[Written problem]
Your task is to transcribe, without alteration, the lines from the top of the material below through the line bearing "struct('hinge_pin_stop', MB().tube([(DX1 - .030, YP", inclusive.

# # # #

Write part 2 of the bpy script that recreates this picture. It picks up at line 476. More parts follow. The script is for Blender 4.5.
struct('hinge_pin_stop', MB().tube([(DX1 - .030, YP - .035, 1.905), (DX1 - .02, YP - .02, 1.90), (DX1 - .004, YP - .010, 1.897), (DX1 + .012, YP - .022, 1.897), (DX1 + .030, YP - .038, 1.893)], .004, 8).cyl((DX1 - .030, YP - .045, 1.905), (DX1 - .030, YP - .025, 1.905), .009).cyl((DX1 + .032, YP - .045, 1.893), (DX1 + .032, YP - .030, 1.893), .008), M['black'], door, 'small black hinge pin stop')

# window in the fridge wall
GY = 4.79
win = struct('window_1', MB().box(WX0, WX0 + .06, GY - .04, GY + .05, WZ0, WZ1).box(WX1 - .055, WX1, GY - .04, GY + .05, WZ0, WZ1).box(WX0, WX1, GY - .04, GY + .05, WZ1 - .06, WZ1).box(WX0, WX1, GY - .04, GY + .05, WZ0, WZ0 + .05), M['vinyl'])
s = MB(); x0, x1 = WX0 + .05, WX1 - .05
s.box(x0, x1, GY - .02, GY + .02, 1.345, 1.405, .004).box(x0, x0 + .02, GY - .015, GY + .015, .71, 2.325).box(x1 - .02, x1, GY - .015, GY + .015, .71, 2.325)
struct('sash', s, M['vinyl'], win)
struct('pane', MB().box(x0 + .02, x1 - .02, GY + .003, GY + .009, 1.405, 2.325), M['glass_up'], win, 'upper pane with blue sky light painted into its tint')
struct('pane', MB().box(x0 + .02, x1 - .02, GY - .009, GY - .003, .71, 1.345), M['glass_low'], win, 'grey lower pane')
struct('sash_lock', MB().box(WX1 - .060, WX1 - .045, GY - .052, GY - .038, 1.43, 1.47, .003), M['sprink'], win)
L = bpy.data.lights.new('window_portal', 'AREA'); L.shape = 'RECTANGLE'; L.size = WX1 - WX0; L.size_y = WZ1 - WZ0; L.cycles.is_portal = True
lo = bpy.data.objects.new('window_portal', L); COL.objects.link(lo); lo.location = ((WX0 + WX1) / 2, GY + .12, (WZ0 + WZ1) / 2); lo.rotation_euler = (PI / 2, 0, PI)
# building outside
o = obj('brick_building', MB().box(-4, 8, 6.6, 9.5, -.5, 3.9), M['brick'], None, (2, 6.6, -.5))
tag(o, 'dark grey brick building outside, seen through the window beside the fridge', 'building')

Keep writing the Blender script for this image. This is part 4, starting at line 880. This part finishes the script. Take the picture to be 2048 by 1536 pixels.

# # # #

[Answer]
Write part 2 of the bpy script that recreates this picture. It picks up at line 476. More parts follow. The script is for Blender 4.5.
struct('hinge_pin_stop', MB().tube([(DX1 - .030, YP - .035, 1.905), (DX1 - .02, YP - .02, 1.90), (DX1 - .004, YP - .010, 1.897), (DX1 + .012, YP - .022, 1.897), (DX1 + .030, YP - .038, 1.893)], .004, 8).cyl((DX1 - .030, YP - .045, 1.905), (DX1 - .030, YP - .025, 1.905), .009).cyl((DX1 + .032, YP - .045, 1.893), (DX1 + .032, YP - .030, 1.893), .008), M['black'], door, 'small black hinge pin stop')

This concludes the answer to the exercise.